I’m finishing writing these words in front of my bedroom window and I took a few minutes to look at the landscape. The mountains, the houses, the fields… Looking superficially, things don’t seem to have changed. While everything outside seems to move so slowly, here, within us, the metamorphosis seems constant before this “black swan” and this will definitely transform what we know as the world.
However, I looked out of the window one last time and I realized that, after the heavy rain we had today, the sun was rising behind the clouds, bright and inspiring, as on any beautiful spring day. The scene brought to my mind what has given me hope: the tomorrow, however uncertain it still is.

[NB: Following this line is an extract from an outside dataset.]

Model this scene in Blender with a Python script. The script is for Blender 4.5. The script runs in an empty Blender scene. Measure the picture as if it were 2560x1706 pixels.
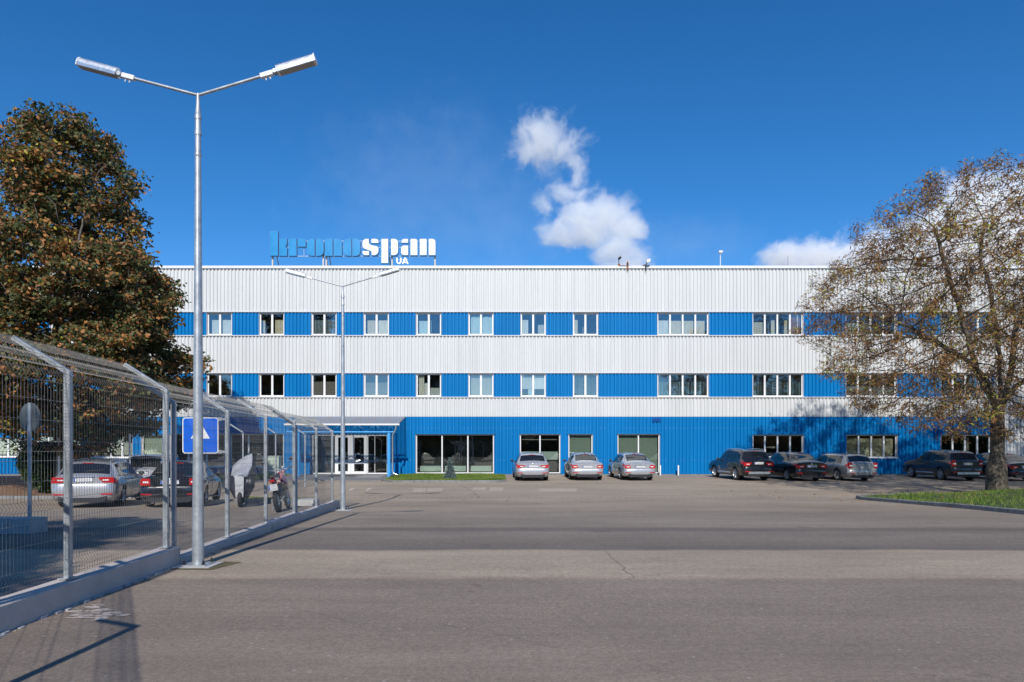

Therefore, I would like to share my unconditional gratitude to BTS for being like a sun over us, just as I hope we are being over them. In this hand in hand encounter in the face of the unexpected event, you have been my greatest example of personal reinvention and I really hope that we find comfort and strength in each other’s love as we wait for the next spring of life to come — yes, it will come.
“If you wait a little bit
If you spend just a few more sleepless nights
I’ll come to meet you
I’ll come to pick you up
Past the edge of cold winter
Until the spring day comes again
Until the flowers bloom
Please, stay there a little longer
Please, stay” (Spring Day — BTS)
So, please, stay there a little longer, okay? I believe in you, I believe in us.